[Stored data]
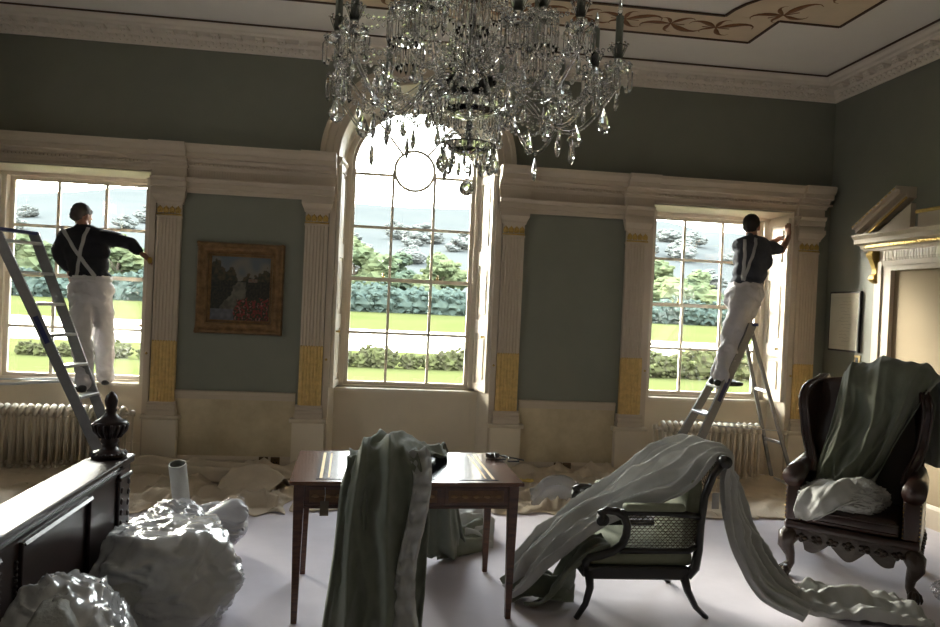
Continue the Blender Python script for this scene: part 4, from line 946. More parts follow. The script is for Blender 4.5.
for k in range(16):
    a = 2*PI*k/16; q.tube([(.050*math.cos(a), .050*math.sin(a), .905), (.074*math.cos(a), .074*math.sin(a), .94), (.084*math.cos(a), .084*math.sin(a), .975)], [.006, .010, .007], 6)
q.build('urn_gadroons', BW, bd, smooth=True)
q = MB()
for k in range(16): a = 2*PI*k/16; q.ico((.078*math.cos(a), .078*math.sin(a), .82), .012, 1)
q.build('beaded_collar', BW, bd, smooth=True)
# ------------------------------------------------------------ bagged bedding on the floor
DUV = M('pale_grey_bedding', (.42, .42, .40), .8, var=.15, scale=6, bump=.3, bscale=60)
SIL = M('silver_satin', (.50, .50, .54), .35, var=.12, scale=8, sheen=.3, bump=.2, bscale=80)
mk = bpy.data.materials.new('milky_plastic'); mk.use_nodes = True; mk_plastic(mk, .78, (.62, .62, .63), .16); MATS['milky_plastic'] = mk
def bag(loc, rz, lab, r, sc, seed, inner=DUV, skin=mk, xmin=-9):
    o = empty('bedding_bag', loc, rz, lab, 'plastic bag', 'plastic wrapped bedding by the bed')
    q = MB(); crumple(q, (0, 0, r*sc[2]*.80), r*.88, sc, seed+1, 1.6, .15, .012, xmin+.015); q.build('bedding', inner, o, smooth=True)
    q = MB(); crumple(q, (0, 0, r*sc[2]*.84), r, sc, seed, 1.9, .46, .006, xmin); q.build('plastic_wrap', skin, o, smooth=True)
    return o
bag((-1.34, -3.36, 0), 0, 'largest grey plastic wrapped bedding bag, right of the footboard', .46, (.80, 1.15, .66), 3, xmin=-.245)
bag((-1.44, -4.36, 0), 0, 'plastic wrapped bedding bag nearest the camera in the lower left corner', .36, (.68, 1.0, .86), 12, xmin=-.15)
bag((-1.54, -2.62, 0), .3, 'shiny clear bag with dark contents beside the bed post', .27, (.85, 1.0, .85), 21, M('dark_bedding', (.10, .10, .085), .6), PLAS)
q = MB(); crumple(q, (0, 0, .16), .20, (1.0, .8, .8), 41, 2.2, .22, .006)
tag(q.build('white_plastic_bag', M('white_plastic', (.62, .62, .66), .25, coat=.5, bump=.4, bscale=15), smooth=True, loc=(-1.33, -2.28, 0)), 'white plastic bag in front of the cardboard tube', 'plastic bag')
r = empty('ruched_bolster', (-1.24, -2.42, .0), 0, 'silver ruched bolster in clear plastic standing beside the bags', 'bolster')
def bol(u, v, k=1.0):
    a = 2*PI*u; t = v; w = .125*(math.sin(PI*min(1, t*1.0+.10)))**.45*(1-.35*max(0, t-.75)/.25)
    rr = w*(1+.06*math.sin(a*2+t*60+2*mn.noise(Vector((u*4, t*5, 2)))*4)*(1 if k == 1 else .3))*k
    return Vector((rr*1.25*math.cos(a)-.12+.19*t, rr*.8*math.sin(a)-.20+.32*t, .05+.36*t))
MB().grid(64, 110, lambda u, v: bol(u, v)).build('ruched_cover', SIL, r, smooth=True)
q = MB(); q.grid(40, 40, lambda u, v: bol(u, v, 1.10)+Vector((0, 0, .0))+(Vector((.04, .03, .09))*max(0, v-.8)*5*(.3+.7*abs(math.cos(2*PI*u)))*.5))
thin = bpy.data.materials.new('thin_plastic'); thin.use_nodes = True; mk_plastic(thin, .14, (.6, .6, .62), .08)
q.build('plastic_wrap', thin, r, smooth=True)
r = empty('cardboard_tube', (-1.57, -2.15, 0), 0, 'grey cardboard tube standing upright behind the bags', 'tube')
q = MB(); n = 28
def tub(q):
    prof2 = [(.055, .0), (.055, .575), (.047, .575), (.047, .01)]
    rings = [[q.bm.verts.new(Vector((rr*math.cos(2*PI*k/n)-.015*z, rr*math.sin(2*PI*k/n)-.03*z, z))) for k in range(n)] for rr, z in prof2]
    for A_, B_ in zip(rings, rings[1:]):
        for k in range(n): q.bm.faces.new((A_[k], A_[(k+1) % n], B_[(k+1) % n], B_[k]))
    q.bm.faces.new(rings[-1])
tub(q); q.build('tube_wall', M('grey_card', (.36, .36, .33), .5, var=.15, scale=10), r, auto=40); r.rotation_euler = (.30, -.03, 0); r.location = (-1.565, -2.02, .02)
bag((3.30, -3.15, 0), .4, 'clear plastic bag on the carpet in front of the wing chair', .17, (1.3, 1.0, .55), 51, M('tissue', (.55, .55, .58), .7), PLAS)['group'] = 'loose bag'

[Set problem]
Omit the pictures, and quote the material above exactly as given.

[Response to the task]
Continue the Blender Python script for this scene: part 4, from line 946. More parts follow. The script is for Blender 4.5.
for k in range(16):
    a = 2*PI*k/16; q.tube([(.050*math.cos(a), .050*math.sin(a), .905), (.074*math.cos(a), .074*math.sin(a), .94), (.084*math.cos(a), .084*math.sin(a), .975)], [.006, .010, .007], 6)
q.build('urn_gadroons', BW, bd, smooth=True)
q = MB()
for k in range(16): a = 2*PI*k/16; q.ico((.078*math.cos(a), .078*math.sin(a), .82), .012, 1)
q.build('beaded_collar', BW, bd, smooth=True)
# ------------------------------------------------------------ bagged bedding on the floor
DUV = M('pale_grey_bedding', (.42, .42, .40), .8, var=.15, scale=6, bump=.3, bscale=60)
SIL = M('silver_satin', (.50, .50, .54), .35, var=.12, scale=8, sheen=.3, bump=.2, bscale=80)
mk = bpy.data.materials.new('milky_plastic'); mk.use_nodes = True; mk_plastic(mk, .78, (.62, .62, .63), .16); MATS['milky_plastic'] = mk
def bag(loc, rz, lab, r, sc, seed, inner=DUV, skin=mk, xmin=-9):
    o = empty('bedding_bag', loc, rz, lab, 'plastic bag', 'plastic wrapped bedding by the bed')
    q = MB(); crumple(q, (0, 0, r*sc[2]*.80), r*.88, sc, seed+1, 1.6, .15, .012, xmin+.015); q.build('bedding', inner, o, smooth=True)
    q = MB(); crumple(q, (0, 0, r*sc[2]*.84), r, sc, seed, 1.9, .46, .006, xmin); q.build('plastic_wrap', skin, o, smooth=True)
    return o
bag((-1.34, -3.36, 0), 0, 'largest grey plastic wrapped bedding bag, right of the footboard', .46, (.80, 1.15, .66), 3, xmin=-.245)
bag((-1.44, -4.36, 0), 0, 'plastic wrapped bedding bag nearest the camera in the lower left corner', .36, (.68, 1.0, .86), 12, xmin=-.15)
bag((-1.54, -2.62, 0), .3, 'shiny clear bag with dark contents beside the bed post', .27, (.85, 1.0, .85), 21, M('dark_bedding', (.10, .10, .085), .6), PLAS)
q = MB(); crumple(q, (0, 0, .16), .20, (1.0, .8, .8), 41, 2.2, .22, .006)
tag(q.build('white_plastic_bag', M('white_plastic', (.62, .62, .66), .25, coat=.5, bump=.4, bscale=15), smooth=True, loc=(-1.33, -2.28, 0)), 'white plastic bag in front of the cardboard tube', 'plastic bag')
r = empty('ruched_bolster', (-1.24, -2.42, .0), 0, 'silver ruched bolster in clear plastic standing beside the bags', 'bolster')
def bol(u, v, k=1.0):
    a = 2*PI*u; t = v; w = .125*(math.sin(PI*min(1, t*1.0+.10)))**.45*(1-.35*max(0, t-.75)/.25)
    rr = w*(1+.06*math.sin(a*2+t*60+2*mn.noise(Vector((u*4, t*5, 2)))*4)*(1 if k == 1 else .3))*k
    return Vector((rr*1.25*math.cos(a)-.12+.19*t, rr*.8*math.sin(a)-.20+.32*t, .05+.36*t))
MB().grid(64, 110, lambda u, v: bol(u, v)).build('ruched_cover', SIL, r, smooth=True)
q = MB(); q.grid(40, 40, lambda u, v: bol(u, v, 1.10)+Vector((0, 0, .0))+(Vector((.04, .03, .09))*max(0, v-.8)*5*(.3+.7*abs(math.cos(2*PI*u)))*.5))
thin = bpy.data.materials.new('thin_plastic'); thin.use_nodes = True; mk_plastic(thin, .14, (.6, .6, .62), .08)
q.build('plastic_wrap', thin, r, smooth=True)
r = empty('cardboard_tube', (-1.57, -2.15, 0), 0, 'grey cardboard tube standing upright behind the bags', 'tube')
q = MB(); n = 28
def tub(q):
    prof2 = [(.055, .0), (.055, .575), (.047, .575), (.047, .01)]
    rings = [[q.bm.verts.new(Vector((rr*math.cos(2*PI*k/n)-.015*z, rr*math.sin(2*PI*k/n)-.03*z, z))) for k in range(n)] for rr, z in prof2]
    for A_, B_ in zip(rings, rings[1:]):
        for k in range(n): q.bm.faces.new((A_[k], A_[(k+1) % n], B_[(k+1) % n], B_[k]))
    q.bm.faces.new(rings[-1])
tub(q); q.build('tube_wall', M('grey_card', (.36, .36, .33), .5, var=.15, scale=10), r, auto=40); r.rotation_euler = (.30, -.03, 0); r.location = (-1.565, -2.02, .02)
bag((3.30, -3.15, 0), .4, 'clear plastic bag on the carpet in front of the wing chair', .17, (1.3, 1.0, .55), 51, M('tissue', (.55, .55, .58), .7), PLAS)['group'] = 'loose bag'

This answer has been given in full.